Once again, the panel applied the categorical approach, looking to the New York statutory requirements for attempted robbery, rather than concentrating on the specific facts underlying Pereira-Gomez’s crime.  New York defines robbery as “forcible stealing,” which requires “us[ing] or threaten[ing] the immediate use of physical force upon another person.”  N.Y. Penal Law § 160.00.  The level of physical force must be sufficient “to prevent resistance to the taking or to compel the owner to deliver up the property.”  People v. Jurgins, 26 N.Y.3d 607, 614 (2015). By its plain language, the panel explained, the New York Penal Law definition of “robbery” includes as an element the use of violent force.  The panel concluded that violent force is also an element of attempted robbery under New York law, which requires that the actions of a defendant charged with criminal attempt be “so near to [their] accomplishment that in all reasonable probability the crime itself would have been committed, but for timely interference.”  People v. Mahboubian, 74 N.Y.2d 174, 196 (1989).  As a result, Pereira-Gomez’s crime qualifies as a “crime of violence” under the force clause of application note 1(B)(iii).  Because the corresponding enhancement resulted in a 2014 Guidelines range that was higher than the 2016 Guidelines range, the district court was correct to apply the 2016 Guidelines in sentencing Pereira-Gomez.

Analysis

This opinion represents a painstaking exercise in statutory interpretation and the panel undoubtedly reached the correct conclusion that, based on the elements of attempted robbery under New York law, Pereira-Gomez’s 1997 offense constitutes a “crime of violence” as it is defined in the 2014 Sentencing Guidelines.  It is worth remembering that since the Supreme Court’s decision in United States v. Booker, 543 U.S. 220 (2005), the U.S. Sentencing Guidelines are merely advisory in nature and it was therefore within the district court’s discretion to impose a 46-month prison sentence regardless of whether Pereira-Gomez’s prior conviction amounted to a “crime of violence.”  But the panel nevertheless went to great lengths—including ostensibly conducting a 50-state survey of the relevant criminal statutes and court decisions—to offer a thorough analysis of the statutory question.  This careful approach is consistent with the courts’ post-Booker obligation to calculate correctly the Guidelines range.  See Molina-Martinez v. United States, 136 S. Ct. 1338, 1346 (2016) (holding that a district court commits significant procedural error when it improperly calculates the Guidelines range, because “the Guidelines are not only the starting point for most federal sentencing proceedings but also the lodestar”).

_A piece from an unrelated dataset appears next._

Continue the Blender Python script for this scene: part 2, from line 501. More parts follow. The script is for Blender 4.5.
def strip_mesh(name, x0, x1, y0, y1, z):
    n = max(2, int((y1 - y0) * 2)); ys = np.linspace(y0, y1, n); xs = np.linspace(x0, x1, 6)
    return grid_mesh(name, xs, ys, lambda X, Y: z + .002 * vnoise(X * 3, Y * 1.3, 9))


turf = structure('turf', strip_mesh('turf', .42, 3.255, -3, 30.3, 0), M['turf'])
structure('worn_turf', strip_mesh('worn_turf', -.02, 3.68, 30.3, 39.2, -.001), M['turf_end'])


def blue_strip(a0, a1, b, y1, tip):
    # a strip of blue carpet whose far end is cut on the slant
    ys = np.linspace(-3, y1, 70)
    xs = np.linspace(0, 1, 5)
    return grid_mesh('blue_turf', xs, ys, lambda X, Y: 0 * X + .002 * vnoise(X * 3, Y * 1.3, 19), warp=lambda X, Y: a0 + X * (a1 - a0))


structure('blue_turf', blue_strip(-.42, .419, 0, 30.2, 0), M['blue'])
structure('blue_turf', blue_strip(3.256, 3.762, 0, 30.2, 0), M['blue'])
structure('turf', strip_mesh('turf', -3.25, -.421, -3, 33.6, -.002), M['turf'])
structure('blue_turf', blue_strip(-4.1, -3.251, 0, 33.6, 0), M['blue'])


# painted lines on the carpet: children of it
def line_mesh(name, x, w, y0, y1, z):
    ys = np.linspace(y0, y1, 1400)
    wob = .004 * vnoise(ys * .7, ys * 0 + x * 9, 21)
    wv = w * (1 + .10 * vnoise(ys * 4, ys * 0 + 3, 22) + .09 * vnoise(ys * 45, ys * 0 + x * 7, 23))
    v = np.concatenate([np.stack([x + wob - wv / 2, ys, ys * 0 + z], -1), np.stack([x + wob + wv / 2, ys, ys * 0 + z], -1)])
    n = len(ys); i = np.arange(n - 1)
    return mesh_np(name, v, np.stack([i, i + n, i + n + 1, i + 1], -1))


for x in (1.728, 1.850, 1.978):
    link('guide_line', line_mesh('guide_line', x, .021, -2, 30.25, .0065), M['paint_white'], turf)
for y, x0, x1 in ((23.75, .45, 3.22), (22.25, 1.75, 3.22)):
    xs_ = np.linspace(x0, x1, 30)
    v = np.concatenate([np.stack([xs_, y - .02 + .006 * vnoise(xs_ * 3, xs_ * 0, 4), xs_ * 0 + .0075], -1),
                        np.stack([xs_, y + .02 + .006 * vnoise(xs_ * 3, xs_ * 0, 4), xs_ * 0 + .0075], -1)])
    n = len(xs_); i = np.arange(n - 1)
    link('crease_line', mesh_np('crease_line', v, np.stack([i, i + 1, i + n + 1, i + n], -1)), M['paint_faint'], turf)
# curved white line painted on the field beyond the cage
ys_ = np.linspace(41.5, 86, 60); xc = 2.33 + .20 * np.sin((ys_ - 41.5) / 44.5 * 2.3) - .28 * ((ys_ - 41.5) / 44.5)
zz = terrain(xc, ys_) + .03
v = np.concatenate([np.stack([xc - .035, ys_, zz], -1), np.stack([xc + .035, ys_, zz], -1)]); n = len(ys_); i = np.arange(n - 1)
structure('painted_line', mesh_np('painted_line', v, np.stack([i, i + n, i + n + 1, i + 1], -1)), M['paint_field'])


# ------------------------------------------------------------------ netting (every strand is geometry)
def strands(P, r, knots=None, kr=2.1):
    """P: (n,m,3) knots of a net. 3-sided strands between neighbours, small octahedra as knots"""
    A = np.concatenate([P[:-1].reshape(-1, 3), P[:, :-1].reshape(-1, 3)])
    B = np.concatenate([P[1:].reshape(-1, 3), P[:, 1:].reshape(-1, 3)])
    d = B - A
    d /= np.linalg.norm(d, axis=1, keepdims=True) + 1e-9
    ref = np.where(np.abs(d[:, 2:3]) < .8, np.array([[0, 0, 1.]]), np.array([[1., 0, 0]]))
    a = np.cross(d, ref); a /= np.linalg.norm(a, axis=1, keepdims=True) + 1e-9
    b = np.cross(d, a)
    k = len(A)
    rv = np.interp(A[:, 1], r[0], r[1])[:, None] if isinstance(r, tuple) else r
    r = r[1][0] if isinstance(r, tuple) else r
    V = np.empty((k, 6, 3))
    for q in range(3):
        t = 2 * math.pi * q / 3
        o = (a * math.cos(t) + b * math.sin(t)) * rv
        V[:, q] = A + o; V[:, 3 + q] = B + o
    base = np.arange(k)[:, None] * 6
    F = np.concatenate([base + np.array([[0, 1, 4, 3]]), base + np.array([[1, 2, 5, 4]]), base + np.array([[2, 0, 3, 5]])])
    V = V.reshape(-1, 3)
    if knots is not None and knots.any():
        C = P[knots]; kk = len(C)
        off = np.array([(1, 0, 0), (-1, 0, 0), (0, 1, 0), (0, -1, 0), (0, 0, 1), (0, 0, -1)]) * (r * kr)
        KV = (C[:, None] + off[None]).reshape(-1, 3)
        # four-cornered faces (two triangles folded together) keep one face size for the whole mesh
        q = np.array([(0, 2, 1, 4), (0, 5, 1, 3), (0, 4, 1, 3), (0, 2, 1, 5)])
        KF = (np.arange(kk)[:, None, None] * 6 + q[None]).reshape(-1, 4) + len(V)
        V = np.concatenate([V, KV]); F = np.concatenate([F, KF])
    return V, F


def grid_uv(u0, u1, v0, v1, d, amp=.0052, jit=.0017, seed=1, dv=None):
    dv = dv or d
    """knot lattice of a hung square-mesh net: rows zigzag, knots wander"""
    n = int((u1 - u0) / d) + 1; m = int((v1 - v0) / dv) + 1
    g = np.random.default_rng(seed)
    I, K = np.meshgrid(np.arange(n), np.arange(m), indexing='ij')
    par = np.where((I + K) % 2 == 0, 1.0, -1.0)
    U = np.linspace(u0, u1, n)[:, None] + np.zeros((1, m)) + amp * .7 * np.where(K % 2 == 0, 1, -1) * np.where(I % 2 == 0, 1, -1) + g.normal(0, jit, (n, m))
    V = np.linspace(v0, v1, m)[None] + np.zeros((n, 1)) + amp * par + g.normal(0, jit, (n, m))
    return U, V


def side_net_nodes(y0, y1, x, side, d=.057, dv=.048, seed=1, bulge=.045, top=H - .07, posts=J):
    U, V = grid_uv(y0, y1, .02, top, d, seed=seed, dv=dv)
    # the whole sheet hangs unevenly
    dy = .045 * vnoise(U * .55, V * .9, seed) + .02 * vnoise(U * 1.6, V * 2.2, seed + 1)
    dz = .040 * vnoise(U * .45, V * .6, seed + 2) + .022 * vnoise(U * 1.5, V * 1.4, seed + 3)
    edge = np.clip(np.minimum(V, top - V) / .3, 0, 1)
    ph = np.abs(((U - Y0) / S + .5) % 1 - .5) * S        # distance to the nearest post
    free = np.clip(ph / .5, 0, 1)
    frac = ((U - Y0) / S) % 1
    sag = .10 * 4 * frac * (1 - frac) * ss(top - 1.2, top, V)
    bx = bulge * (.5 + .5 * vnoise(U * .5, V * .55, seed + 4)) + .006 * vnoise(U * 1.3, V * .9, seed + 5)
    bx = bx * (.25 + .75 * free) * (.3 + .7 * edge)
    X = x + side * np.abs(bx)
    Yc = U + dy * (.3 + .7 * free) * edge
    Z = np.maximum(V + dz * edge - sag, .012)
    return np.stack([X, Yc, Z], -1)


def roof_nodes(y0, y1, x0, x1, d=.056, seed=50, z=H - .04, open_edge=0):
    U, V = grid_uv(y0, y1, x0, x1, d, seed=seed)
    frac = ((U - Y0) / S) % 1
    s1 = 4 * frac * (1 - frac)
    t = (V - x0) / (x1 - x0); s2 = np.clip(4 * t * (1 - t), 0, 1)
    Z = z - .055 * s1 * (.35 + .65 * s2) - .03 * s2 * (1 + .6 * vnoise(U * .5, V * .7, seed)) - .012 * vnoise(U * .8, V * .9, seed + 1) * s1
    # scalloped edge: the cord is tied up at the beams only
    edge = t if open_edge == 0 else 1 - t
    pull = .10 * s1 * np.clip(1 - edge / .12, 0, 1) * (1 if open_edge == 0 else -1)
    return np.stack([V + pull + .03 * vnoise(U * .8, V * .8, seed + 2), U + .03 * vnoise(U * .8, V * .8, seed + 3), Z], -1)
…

It may seem odd to one who has not been following the many decisions applying the categorical approach that the panel did not review, or even mention, the specific facts and circumstances of Pereira-Gomez’s attempted robbery offense.  After all, wouldn’t those facts be the best determinant of whether the defendant committed a crime of violence?  But the panel ensured fairness by confirming that the “minimum criminal conduct necessary for conviction” under N.Y. Penal Law §§ 110.00 and 160.10 involves the use of violent force.  Moreover, the categorical approach enabled the Court to create a bright-line rule that will offer clear guidance to future courts sentencing a defendant with a prior New York attempted robbery conviction.  Ultimately, because more recent iterations of the Sentencing Guidelines do not rely on the term “crime of violence” to calculate prior offense enhancements under Section 2L1.2, many sentencing courts may avoid the question presented here.  But any move by the Second Circuit that helps to avoid potentially inconsistent results in sentencing is to be commended and the Pereira-Gomez panel’s methodical analysis presents a model for future approaches to interpretation of the federal sentencing guidelines.

-By Jessica Rice and Harry Sandick


[1] The relevant section of the 2016 Guidelines does not include the term “crime of violence” and instead calculates the prior offense enhancement based on the length of the sentence imposed for that offense.  This avoids the complexity of assessing what is and is not a “crime of violence” under the categorical approach, and uses instead the more neutral standard of the length of the sentence imposed for the prior offense.